Figure 4: Example illustrates the relationship between data quality, mixing patterns, and policy efficiency across different phases of offline-to-online RL.
Generalization and Implications
ROAD is readily composable with a variety of O2O RL algorithms and task domains, offering a unified adaptive replay mechanism that:
- Maintains training stability under severe distribution shift
- Accelerates asymptotic convergence, unlocking the full potential of policy fine-tuning
- Reduces the need for manual, context-dependent engineering in data management
Its theoretical insights—formulating data replay as a bi-level meta-optimization and exploiting practical surrogates—invite avenues for further research, such as extending data selection granularity beyond buffer-level mixing or treating more expressive, possibly continuous, mixing strategies.
Limitations and Future Directions
ROAD's function space is restricted by its discretization of candidate mixing strategies and by the linearity assumption.
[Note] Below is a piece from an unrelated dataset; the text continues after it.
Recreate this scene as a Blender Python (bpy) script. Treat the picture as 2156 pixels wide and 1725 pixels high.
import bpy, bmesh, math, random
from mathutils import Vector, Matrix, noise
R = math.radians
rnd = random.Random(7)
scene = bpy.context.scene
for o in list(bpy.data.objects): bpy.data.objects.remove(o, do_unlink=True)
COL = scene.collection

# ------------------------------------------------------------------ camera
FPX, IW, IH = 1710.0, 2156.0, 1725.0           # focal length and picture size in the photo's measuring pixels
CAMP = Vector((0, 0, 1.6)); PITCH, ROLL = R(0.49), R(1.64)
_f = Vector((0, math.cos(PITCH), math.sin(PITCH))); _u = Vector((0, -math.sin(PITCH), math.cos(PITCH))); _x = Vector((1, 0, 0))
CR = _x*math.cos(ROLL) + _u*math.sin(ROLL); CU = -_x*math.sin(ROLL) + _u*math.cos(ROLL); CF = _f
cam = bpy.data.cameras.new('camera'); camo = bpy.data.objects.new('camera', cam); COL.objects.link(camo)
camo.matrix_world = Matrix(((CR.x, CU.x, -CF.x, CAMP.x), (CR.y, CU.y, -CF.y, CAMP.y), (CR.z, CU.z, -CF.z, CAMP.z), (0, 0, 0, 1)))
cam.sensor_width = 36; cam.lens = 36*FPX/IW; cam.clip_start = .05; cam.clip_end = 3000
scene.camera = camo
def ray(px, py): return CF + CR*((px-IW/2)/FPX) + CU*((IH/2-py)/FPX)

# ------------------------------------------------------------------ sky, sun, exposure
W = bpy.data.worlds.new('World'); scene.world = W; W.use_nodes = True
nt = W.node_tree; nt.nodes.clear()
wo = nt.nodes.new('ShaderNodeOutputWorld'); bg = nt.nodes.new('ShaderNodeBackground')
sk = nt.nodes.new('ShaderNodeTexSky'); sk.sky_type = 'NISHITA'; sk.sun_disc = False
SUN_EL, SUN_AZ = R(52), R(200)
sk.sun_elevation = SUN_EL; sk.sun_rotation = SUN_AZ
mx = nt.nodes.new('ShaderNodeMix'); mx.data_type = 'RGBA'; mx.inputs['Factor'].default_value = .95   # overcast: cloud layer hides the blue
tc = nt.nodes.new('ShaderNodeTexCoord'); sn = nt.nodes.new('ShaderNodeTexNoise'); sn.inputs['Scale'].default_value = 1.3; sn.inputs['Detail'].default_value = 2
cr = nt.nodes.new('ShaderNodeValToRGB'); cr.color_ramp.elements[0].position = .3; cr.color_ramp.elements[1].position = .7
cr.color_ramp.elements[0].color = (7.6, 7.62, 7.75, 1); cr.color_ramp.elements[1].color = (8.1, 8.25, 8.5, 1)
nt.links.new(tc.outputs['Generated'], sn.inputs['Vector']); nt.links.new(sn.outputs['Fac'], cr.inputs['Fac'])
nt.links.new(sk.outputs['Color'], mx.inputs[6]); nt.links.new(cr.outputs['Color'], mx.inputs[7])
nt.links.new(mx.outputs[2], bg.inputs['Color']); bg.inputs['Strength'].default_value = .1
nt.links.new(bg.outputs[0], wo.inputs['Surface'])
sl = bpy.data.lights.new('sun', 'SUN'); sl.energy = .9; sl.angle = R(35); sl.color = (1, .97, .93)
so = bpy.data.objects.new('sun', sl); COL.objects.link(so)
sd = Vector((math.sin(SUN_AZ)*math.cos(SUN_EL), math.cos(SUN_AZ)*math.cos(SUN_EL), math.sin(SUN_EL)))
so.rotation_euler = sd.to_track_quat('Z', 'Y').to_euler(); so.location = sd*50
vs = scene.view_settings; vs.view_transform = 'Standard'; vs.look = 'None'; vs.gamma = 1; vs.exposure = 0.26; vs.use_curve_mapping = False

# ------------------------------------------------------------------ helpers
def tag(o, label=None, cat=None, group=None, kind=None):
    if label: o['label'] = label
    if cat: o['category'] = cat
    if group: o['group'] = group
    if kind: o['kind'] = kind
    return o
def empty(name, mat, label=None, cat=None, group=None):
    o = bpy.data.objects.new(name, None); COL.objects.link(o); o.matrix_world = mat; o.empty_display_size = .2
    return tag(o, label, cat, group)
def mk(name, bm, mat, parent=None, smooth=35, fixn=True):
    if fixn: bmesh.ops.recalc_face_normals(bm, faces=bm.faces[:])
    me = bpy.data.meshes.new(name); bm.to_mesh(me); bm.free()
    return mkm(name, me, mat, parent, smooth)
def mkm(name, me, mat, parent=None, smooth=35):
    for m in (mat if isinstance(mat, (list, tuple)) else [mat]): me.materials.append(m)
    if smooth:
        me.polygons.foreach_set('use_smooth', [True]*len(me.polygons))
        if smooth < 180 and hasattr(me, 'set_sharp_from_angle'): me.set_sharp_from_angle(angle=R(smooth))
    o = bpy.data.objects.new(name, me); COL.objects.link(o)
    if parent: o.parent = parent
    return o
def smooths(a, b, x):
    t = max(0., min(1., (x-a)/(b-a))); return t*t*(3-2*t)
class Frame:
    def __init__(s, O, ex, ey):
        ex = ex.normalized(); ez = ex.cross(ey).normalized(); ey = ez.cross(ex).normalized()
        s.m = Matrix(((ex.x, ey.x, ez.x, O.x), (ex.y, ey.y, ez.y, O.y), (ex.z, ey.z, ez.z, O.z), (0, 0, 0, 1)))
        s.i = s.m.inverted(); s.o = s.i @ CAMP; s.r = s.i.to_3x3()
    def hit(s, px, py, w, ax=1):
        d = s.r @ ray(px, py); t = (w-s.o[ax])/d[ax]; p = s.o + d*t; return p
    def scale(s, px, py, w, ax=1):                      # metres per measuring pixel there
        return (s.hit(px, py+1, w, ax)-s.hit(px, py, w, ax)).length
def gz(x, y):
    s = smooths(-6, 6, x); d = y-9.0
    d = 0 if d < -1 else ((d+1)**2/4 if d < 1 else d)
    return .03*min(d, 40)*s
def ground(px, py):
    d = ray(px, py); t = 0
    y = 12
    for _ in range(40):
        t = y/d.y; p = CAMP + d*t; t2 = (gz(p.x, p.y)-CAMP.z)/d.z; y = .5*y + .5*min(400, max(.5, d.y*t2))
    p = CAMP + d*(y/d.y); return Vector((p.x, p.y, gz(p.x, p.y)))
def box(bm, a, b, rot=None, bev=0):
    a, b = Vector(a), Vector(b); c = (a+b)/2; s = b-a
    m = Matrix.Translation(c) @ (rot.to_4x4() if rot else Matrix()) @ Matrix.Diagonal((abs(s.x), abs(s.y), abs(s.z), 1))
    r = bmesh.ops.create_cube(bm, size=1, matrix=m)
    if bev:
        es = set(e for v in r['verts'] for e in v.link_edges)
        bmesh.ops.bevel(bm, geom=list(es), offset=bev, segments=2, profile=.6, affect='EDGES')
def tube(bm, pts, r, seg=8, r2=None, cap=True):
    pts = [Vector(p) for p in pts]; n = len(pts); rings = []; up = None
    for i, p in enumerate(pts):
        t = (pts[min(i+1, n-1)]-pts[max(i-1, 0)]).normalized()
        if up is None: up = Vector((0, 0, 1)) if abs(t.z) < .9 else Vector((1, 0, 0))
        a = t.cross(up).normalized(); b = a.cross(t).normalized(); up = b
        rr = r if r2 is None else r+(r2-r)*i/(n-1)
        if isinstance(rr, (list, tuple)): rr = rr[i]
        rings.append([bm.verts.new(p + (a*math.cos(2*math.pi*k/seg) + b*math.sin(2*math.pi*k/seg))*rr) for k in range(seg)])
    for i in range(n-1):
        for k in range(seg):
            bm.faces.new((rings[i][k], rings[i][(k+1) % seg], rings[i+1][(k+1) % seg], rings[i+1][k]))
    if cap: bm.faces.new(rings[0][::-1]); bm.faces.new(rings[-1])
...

For environments or tasks requiring highly non-linear, state- or transition-dependent mixing, richer function classes and continuous optimization techniques could be explored. Additionally, the reliance on trustworthy offline coverage cautions against deployment in settings where offline data are extremely sparse or highly biased.
Potential future work includes:
- Sample-level adaptive replay strategies, leveraging density ratio estimation or importance weighting
- Exploring analytical connections between ROAD’s surrogate and theoretical RL generalization bounds
- Deployment on real-world robotic and safety-critical domains emphasizing both stability and performance
Conclusion
"ROAD: Adaptive Data Mixing for Offline-to-Online Reinforcement Learning via Bi-Level Optimization" introduces a theoretically motivated, empirically validated framework that automates the replay buffer mixing process in O2O RL, replacing static or heuristic choices with an adaptive, meta-optimized strategy. ROAD’s consistent improvements in stability, asymptotic return, and algorithmic flexibility position it as an effective and general plug-in for the next generation of data-driven RL agents.

Figure 5: ROAD’s normalized returns are superior to baseline methods when using Cal-QL as the offline-to-online backbone.
Figure 6: With CQL backbone, ROAD maintains its performance edge across tasks and data regimes.